Now Lurie gets another bite at installing a rubber stamp.
I hope these candidates will actually do some good in the District. We all know why the previous supervisor was recalled. Hope whoever gets chosen will open the Great Highway back up to cars. I’m tired of driving around it just to drive into the Richmond district.
He was recalled because he was a liar. Whether Prop K is overturned or not is more of a question for courts to decide – the process was deliberately flawed, illegal, a nonsensical bypass of both local and CA state laws, and the funding was absolutely as suspect as the “Parks Alliance” drama has demonstrated.
It’s not something that can even “be” voted on, it’s that inherently and deliberately flawed as a land grab for private interests to subvert public property. The precedent is truly the threat, not only to SF but to all of CA. We need out from under the greed and lies of Scott Wiener. Right now. We set that precedent with Engardio’s firing – now it’s time to get organized against the real sucking sound.
Most of Tthese finalist intend to open the Great Highway back up. Good. I don’t know why they shut it down in the first place. People want a park? The people can go inside Golden Gate Park. Bad enough they shut the roads inside GG park.

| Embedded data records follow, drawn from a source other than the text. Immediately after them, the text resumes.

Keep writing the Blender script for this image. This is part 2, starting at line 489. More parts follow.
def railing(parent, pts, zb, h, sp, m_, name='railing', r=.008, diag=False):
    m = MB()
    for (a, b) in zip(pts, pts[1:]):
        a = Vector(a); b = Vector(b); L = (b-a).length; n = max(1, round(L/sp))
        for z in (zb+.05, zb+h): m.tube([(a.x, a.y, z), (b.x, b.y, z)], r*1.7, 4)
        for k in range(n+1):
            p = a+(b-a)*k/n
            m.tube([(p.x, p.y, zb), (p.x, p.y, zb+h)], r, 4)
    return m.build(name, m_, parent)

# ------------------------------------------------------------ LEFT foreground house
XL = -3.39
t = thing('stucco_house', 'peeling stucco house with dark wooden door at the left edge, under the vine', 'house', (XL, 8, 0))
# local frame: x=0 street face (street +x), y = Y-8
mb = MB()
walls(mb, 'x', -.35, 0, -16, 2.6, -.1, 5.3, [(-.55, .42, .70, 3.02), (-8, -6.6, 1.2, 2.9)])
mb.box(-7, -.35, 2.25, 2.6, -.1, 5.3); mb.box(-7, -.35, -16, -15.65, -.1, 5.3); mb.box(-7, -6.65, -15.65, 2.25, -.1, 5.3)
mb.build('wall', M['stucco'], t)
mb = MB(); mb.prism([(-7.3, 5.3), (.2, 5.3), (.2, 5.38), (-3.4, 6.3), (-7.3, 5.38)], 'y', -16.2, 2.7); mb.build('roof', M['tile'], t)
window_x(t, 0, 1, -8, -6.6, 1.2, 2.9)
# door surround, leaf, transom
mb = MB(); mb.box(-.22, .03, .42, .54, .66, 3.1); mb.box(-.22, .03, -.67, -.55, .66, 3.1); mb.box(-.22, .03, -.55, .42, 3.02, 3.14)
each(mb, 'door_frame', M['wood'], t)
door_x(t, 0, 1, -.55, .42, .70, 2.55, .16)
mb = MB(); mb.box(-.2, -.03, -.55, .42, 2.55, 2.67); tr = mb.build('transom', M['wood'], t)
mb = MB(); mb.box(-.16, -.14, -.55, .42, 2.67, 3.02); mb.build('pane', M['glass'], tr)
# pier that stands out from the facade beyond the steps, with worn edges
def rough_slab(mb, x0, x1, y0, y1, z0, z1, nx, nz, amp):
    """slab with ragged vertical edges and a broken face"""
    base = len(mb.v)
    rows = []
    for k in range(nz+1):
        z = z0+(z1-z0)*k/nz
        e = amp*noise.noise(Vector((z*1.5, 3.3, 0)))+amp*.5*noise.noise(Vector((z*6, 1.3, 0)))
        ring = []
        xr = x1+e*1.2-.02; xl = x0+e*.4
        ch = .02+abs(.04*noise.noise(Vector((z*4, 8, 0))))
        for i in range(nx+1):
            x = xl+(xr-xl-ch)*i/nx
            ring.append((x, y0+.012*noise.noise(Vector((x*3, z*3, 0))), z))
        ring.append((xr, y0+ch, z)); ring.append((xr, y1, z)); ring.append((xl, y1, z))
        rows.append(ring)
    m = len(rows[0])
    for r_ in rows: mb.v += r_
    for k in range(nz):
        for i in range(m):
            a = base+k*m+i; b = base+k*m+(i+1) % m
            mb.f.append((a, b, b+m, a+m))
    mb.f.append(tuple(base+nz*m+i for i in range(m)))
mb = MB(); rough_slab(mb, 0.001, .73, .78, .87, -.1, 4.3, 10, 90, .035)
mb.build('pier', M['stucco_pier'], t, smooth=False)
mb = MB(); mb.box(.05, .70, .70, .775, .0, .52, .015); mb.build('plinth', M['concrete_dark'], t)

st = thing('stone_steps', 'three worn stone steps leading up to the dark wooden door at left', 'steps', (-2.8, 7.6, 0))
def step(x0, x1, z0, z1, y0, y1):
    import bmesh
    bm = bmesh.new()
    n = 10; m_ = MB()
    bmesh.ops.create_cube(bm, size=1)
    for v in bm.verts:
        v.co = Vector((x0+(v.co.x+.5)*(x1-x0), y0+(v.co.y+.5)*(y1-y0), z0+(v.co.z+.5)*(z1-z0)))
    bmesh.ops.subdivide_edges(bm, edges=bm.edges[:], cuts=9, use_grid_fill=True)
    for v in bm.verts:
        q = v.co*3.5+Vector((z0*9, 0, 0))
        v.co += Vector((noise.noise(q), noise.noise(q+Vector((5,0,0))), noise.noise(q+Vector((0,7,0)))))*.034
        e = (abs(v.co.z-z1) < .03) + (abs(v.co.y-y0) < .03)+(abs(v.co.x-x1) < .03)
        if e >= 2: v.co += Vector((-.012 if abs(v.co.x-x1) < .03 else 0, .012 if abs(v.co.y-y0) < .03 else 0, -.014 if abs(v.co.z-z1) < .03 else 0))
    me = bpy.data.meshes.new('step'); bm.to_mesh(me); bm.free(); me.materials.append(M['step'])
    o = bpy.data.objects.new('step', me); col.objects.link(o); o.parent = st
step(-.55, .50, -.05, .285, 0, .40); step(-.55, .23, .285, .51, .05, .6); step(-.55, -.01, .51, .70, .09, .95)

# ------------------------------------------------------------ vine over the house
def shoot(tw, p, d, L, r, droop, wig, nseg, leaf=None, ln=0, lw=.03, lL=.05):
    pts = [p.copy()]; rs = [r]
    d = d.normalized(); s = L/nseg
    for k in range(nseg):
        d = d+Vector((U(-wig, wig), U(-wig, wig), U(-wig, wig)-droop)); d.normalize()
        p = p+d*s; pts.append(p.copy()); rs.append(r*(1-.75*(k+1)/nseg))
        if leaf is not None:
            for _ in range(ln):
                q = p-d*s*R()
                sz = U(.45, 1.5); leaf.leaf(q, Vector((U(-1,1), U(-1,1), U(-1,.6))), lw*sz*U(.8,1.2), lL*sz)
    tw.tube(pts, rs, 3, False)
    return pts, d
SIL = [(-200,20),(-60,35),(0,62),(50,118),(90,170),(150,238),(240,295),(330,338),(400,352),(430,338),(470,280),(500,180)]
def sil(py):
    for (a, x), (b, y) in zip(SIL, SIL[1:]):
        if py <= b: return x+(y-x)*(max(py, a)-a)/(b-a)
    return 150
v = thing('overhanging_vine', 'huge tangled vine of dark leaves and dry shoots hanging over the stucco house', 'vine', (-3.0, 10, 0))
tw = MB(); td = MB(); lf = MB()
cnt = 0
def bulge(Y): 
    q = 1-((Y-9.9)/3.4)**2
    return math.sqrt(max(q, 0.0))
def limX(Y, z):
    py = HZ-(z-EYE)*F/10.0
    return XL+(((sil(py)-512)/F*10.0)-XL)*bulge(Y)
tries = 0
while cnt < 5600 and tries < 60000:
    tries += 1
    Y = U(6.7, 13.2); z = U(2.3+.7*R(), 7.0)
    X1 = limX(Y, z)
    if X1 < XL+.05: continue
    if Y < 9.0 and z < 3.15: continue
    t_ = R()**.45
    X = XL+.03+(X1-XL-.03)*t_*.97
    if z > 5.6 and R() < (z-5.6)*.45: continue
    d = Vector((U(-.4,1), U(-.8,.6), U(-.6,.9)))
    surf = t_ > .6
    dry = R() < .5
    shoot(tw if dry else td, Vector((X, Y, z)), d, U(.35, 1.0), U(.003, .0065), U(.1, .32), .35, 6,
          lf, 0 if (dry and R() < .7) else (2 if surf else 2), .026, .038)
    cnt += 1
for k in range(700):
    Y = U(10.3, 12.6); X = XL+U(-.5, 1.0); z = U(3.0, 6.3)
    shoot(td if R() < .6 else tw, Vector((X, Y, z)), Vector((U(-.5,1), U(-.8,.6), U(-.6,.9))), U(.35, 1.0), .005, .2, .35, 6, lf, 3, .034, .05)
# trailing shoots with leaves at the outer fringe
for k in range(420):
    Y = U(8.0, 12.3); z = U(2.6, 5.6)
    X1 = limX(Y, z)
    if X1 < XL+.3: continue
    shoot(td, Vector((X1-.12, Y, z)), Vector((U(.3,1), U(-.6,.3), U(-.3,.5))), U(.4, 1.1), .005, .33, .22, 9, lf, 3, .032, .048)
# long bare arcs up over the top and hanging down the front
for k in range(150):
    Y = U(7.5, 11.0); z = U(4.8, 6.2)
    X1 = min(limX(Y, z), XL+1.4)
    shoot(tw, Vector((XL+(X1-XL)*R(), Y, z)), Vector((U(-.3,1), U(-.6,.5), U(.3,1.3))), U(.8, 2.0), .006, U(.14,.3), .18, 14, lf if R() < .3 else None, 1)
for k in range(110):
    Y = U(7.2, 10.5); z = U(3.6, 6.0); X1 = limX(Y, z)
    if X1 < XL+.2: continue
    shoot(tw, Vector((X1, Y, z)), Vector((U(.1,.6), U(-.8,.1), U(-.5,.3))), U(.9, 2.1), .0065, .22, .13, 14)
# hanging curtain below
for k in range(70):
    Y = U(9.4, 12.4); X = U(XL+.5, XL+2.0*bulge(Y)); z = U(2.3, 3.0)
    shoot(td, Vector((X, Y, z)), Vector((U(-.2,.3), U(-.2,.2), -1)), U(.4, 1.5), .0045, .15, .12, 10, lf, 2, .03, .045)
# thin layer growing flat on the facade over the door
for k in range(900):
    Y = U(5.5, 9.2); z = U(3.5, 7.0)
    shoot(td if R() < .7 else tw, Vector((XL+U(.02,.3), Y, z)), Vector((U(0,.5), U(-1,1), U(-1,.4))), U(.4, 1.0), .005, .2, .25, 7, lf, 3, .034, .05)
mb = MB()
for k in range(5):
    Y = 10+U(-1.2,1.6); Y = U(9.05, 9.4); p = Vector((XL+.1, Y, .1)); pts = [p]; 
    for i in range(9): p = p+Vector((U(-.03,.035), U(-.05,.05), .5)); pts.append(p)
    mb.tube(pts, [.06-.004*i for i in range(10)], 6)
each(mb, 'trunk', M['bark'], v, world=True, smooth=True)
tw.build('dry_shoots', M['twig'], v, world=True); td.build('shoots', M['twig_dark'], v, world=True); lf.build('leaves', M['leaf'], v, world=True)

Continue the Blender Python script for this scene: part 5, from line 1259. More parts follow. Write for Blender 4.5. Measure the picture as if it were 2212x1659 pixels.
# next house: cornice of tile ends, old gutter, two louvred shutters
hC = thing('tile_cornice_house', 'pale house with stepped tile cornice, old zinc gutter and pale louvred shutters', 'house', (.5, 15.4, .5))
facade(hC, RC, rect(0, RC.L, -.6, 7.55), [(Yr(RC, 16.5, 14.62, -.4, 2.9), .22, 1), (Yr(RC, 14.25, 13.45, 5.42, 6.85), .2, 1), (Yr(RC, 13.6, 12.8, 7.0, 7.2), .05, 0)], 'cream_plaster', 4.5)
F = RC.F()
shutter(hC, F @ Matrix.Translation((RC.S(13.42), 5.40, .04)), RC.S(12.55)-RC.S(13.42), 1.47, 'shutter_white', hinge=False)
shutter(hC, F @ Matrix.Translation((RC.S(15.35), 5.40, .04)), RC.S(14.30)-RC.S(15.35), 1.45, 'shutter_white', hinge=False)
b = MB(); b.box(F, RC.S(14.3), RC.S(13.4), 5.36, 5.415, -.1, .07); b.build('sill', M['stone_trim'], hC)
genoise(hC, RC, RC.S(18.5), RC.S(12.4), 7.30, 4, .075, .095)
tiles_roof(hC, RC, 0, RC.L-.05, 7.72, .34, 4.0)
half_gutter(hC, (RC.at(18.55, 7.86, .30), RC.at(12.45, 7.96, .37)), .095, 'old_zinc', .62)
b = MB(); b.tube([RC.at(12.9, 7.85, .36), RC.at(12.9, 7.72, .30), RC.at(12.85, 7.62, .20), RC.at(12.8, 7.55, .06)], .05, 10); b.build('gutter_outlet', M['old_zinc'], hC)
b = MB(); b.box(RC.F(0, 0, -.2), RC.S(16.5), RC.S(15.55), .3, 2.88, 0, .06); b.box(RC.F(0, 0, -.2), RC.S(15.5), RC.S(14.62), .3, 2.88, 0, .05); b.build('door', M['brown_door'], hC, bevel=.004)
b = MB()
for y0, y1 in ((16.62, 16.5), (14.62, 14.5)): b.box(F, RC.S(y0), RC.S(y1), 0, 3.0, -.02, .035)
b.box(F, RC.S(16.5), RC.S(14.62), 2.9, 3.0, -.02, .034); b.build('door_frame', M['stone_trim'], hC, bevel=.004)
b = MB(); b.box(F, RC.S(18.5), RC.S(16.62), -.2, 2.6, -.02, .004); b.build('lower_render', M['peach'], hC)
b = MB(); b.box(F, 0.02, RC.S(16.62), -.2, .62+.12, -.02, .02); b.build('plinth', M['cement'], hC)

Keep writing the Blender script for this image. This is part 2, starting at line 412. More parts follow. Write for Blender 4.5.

This way of looking at the issue is an immediate dead end. “There’s already enough parks, just use the existing parks” “No, there’s already enough roads, just use the existing roads”. I can’t believe people keep trotting out this talking point as though it’s some big insight.
No, it’s a traffic nightmare that endangers Sunset residents unnecessarily for yuppies to use the same roads, at the same costs, as they always have just fine.
Go figure transplant yuppie who doesn’t live in the neighborhood has no problems with people being inconvenienced and endangered by their YIMBY lies. God dam YIMBYs are mindless.